━━━━━ Collected material ━━━━━

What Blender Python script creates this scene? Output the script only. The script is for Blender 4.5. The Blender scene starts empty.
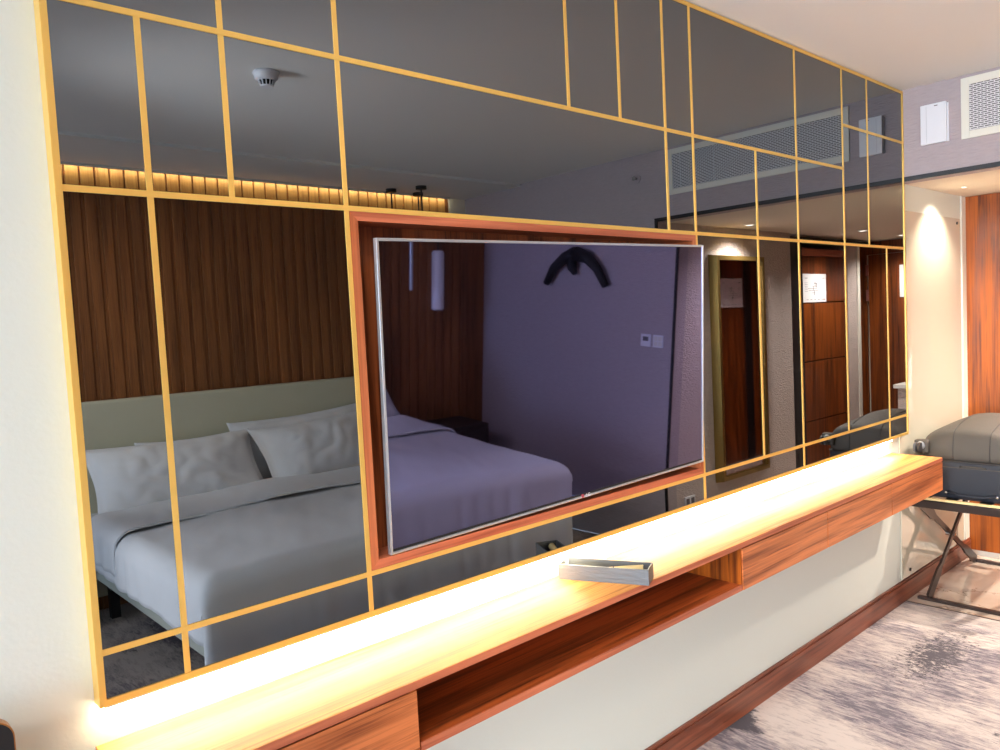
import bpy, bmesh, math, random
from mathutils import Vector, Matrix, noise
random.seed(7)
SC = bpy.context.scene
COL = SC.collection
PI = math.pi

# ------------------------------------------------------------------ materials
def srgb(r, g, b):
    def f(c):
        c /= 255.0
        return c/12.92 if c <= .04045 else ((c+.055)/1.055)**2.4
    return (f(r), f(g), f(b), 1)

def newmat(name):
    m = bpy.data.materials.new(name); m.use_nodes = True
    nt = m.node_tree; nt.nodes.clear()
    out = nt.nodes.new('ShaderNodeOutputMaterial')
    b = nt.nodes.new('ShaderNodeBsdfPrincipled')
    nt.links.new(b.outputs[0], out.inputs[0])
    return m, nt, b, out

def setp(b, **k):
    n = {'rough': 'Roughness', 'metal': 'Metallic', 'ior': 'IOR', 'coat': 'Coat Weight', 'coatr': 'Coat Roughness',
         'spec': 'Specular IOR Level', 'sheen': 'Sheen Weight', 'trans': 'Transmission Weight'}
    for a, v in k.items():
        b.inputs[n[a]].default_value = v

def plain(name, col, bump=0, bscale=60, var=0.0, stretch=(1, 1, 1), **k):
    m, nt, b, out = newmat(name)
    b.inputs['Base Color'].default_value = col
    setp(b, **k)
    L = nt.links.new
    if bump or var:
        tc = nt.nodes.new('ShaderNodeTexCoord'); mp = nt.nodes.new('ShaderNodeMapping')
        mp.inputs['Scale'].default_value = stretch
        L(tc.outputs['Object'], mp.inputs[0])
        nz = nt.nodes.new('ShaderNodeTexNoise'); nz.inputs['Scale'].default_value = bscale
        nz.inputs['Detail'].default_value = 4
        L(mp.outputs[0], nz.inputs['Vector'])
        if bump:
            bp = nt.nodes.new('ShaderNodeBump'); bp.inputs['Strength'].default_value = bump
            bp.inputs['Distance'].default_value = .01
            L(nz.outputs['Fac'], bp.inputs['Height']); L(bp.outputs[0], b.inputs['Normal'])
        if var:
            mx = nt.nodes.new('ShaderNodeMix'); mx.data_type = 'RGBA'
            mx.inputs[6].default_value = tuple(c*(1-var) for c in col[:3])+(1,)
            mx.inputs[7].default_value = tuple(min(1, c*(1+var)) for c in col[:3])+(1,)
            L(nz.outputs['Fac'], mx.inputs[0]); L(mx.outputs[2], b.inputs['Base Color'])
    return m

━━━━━

_What is required_
Repeat the material above verbatim. Leave the pictures behind.

_Solution below_
What Blender Python script creates this scene? Output the script only. The script is for Blender 4.5. The Blender scene starts empty.
import bpy, bmesh, math, random
from mathutils import Vector, Matrix, noise
random.seed(7)
SC = bpy.context.scene
COL = SC.collection
PI = math.pi

# ------------------------------------------------------------------ materials
def srgb(r, g, b):
    def f(c):
        c /= 255.0
        return c/12.92 if c <= .04045 else ((c+.055)/1.055)**2.4
    return (f(r), f(g), f(b), 1)

def newmat(name):
    m = bpy.data.materials.new(name); m.use_nodes = True
    nt = m.node_tree; nt.nodes.clear()
    out = nt.nodes.new('ShaderNodeOutputMaterial')
    b = nt.nodes.new('ShaderNodeBsdfPrincipled')
    nt.links.new(b.outputs[0], out.inputs[0])
    return m, nt, b, out

def setp(b, **k):
    n = {'rough': 'Roughness', 'metal': 'Metallic', 'ior': 'IOR', 'coat': 'Coat Weight', 'coatr': 'Coat Roughness',
         'spec': 'Specular IOR Level', 'sheen': 'Sheen Weight', 'trans': 'Transmission Weight'}
    for a, v in k.items():
        b.inputs[n[a]].default_value = v

def plain(name, col, bump=0, bscale=60, var=0.0, stretch=(1, 1, 1), **k):
    m, nt, b, out = newmat(name)
    b.inputs['Base Color'].default_value = col
    setp(b, **k)
    L = nt.links.new
    if bump or var:
        tc = nt.nodes.new('ShaderNodeTexCoord'); mp = nt.nodes.new('ShaderNodeMapping')
        mp.inputs['Scale'].default_value = stretch
        L(tc.outputs['Object'], mp.inputs[0])
        nz = nt.nodes.new('ShaderNodeTexNoise'); nz.inputs['Scale'].default_value = bscale
        nz.inputs['Detail'].default_value = 4
        L(mp.outputs[0], nz.inputs['Vector'])
        if bump:
            bp = nt.nodes.new('ShaderNodeBump'); bp.inputs['Strength'].default_value = bump
            bp.inputs['Distance'].default_value = .01
            L(nz.outputs['Fac'], bp.inputs['Height']); L(bp.outputs[0], b.inputs['Normal'])
        if var:
            mx = nt.nodes.new('ShaderNodeMix'); mx.data_type = 'RGBA'
            mx.inputs[6].default_value = tuple(c*(1-var) for c in col[:3])+(1,)
            mx.inputs[7].default_value = tuple(min(1, c*(1+var)) for c in col[:3])+(1,)
            L(nz.outputs['Fac'], mx.inputs[0]); L(mx.outputs[2], b.inputs['Base Color'])
    return m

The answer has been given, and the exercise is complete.